At one point in the future I may replay it just to take on this game’s Ultima Weapon, just to do it myself.

Having equipped my Bub for the final boss battle, it was almost pathetically easy to defeat the whole thing.

This was a personal favorite of mine for the “girl power” thing, though. You don’t often see that in video games, so to see that in a game was really refreshing, and it really made playing it worth the while for me.

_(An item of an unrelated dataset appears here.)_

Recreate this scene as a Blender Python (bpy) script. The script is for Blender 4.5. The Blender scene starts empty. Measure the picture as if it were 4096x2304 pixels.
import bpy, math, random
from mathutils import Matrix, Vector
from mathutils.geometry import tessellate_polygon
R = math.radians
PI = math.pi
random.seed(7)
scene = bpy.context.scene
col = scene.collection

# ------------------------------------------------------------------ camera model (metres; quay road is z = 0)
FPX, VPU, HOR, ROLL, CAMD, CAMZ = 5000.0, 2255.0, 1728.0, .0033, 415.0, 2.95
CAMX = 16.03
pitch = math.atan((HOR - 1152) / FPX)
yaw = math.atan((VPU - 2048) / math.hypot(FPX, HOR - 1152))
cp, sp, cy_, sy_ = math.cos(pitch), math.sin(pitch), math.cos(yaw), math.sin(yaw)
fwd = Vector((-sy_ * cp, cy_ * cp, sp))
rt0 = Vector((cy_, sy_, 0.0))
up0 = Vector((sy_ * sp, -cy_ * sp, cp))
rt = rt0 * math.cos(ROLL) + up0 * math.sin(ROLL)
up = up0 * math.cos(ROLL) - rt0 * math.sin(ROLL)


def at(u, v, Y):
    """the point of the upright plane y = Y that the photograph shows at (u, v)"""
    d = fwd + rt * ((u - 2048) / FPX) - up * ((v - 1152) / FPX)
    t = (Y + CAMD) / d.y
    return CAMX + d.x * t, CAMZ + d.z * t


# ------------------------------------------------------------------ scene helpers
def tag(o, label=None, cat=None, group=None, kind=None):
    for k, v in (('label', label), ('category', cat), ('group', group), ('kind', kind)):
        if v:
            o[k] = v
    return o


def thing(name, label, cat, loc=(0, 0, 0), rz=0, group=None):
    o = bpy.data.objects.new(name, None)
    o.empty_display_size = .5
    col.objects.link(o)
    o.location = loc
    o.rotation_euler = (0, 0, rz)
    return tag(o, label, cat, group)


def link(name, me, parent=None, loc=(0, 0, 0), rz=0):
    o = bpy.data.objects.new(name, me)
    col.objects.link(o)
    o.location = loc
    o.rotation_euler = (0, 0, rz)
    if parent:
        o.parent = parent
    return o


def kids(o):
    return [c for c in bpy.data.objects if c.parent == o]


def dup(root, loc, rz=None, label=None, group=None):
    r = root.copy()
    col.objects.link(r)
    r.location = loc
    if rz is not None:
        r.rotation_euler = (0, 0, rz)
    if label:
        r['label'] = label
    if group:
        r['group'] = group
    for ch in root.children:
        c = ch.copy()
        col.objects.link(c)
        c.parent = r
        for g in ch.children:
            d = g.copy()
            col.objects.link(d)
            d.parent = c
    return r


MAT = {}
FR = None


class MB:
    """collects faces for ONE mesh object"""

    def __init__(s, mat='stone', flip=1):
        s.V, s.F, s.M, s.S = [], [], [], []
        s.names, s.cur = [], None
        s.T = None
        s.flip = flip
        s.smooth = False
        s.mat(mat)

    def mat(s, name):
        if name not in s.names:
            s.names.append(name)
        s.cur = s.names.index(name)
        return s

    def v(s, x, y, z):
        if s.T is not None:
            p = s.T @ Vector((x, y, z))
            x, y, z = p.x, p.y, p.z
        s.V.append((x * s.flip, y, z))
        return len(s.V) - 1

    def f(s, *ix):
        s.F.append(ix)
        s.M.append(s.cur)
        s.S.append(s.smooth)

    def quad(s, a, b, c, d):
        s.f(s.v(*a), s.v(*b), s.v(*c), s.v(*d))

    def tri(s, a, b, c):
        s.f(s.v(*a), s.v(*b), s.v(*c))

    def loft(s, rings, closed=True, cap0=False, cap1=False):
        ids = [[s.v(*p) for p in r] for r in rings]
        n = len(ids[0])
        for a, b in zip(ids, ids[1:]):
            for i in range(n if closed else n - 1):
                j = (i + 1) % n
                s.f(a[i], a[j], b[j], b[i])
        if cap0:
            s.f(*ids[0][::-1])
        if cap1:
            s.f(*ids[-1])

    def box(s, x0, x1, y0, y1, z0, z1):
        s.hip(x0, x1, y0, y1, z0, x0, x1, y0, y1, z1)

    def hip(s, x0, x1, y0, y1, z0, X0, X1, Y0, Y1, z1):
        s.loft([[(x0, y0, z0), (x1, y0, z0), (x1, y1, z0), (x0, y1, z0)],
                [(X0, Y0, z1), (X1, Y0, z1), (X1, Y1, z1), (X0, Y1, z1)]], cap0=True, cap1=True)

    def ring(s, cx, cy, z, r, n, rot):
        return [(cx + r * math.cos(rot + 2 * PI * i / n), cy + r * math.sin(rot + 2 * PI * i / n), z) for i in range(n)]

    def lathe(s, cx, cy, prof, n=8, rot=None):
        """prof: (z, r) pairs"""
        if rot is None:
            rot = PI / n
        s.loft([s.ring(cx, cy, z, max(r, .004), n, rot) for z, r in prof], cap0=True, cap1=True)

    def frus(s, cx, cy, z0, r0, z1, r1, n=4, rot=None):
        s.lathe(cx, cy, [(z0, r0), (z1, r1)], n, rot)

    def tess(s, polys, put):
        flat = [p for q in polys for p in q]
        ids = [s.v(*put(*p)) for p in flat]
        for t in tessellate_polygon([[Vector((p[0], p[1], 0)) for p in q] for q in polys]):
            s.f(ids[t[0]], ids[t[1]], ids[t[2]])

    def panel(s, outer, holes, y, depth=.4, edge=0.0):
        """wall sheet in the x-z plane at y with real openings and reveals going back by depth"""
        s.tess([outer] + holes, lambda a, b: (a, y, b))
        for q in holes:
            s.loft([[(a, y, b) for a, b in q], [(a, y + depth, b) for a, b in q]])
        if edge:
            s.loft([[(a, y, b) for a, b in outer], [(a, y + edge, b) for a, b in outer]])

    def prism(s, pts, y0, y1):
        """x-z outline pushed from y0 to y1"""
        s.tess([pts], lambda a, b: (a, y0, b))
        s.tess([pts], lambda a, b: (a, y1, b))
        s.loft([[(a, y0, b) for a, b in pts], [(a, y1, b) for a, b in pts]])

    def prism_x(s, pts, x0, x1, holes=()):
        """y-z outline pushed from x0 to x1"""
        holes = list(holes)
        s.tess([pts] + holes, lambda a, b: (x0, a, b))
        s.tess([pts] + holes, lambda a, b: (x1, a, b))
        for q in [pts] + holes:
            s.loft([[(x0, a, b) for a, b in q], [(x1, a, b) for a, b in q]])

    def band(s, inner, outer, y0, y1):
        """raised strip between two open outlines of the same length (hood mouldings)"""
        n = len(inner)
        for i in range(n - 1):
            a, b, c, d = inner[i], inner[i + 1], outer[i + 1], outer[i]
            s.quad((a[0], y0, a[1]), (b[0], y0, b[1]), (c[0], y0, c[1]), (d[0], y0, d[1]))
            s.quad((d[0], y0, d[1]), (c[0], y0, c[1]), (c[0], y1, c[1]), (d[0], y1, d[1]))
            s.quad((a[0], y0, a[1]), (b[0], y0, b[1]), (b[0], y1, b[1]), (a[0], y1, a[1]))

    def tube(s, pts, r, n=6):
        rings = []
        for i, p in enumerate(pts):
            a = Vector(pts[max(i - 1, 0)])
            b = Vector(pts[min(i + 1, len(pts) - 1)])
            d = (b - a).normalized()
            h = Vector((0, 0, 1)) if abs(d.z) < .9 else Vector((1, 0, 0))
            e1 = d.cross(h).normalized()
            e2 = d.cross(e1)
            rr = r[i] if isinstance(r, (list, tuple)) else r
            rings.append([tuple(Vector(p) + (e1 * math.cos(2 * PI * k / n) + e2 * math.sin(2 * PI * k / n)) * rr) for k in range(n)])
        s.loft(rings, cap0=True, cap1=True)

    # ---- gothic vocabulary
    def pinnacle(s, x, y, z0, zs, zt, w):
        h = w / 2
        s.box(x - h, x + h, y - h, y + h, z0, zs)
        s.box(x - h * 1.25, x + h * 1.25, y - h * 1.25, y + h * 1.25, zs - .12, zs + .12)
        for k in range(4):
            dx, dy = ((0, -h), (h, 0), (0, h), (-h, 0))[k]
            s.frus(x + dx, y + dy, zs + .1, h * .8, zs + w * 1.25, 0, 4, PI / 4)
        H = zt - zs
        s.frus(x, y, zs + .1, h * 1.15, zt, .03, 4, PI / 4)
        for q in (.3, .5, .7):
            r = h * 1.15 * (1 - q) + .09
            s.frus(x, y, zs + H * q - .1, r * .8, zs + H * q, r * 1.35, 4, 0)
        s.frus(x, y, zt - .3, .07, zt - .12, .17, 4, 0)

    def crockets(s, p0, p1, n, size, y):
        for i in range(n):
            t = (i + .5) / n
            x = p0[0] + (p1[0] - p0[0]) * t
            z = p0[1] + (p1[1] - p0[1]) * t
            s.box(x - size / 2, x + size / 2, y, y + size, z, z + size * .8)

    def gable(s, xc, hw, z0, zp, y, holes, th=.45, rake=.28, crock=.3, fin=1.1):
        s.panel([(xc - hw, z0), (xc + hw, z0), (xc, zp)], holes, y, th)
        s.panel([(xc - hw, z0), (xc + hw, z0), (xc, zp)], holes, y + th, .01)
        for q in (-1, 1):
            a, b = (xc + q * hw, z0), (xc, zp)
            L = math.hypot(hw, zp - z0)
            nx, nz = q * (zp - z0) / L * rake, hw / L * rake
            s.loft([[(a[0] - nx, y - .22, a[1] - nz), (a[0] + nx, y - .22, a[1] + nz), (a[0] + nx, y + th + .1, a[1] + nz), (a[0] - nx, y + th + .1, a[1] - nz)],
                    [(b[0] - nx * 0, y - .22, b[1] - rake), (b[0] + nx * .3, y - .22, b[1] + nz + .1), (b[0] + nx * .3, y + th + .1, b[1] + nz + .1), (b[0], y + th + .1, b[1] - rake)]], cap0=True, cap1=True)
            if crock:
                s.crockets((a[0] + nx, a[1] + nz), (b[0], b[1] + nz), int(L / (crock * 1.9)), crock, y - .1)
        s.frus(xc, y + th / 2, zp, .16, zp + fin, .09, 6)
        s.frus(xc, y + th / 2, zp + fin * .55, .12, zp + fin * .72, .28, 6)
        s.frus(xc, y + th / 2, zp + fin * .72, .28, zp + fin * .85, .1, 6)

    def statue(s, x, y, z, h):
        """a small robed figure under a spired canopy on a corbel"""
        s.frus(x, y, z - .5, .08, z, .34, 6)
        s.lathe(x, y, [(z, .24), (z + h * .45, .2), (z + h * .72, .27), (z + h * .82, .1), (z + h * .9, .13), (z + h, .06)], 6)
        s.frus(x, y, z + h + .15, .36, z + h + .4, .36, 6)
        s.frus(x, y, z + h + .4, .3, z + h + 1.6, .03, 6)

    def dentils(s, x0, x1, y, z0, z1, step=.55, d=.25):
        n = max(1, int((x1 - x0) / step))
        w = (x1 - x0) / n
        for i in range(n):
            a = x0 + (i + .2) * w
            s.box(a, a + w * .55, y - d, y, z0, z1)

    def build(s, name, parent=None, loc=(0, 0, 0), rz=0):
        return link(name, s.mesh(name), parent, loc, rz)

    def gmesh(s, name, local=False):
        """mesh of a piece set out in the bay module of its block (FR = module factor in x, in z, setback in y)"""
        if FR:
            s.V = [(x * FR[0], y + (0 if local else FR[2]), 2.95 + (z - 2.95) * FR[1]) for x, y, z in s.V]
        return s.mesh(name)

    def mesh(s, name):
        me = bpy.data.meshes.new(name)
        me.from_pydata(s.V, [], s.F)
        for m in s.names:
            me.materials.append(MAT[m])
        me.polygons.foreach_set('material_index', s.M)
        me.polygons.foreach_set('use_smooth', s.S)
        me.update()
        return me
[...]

We’ve come back to this one a lot.

Like with Final Fantasy VII, Final Fantasy X has been a game that we have come back to numerous times over the years because it has been such a staple in Bub’s gaming history. Hilariously, this is also probably the game that we own the most copies of — we’ve gotten it whenever it has come out on what has then been the newest console at the time because this is one of the games that calms Bub down the most when he is melting down, so we have copies of it ranging from the PlayStation 2 all the way to the Nintendo Switch. (I may need to do something about that in the form of pawning or selling older copies, but not so many that if a console breaks down, we’re left unable to play the game in the event that he does melt down. So I need to think about which consoles are the most advantageous to keep a spare copy of the game on…)

Predictably, his favorite character was Auron. He used to walk around the house with one arm hanging in his shirt emulating Auron, and occasionally I still catch him doing it, usually around the time we’ve replayed the game. It’s adorable! And whenever I don’t quite know where he was at in the house, playing “Otherworld” loud enough for him to hear it almost always gets him to come out and in my general direction. I usually play The Black Mages’ version of it because it’s a household favorite. I’m a fan of The Black Mages.

I actually had Monster crawling to “Maybe I’m A Lion” when he was a baby! I remember that with fondness!

But equipping my Bub each time has made it progressively easier to defeat Braska’s Final Aeon, I swear…

This is one of the few games that I can’t think of a single thing about it that I dislike, seriously. I mean that.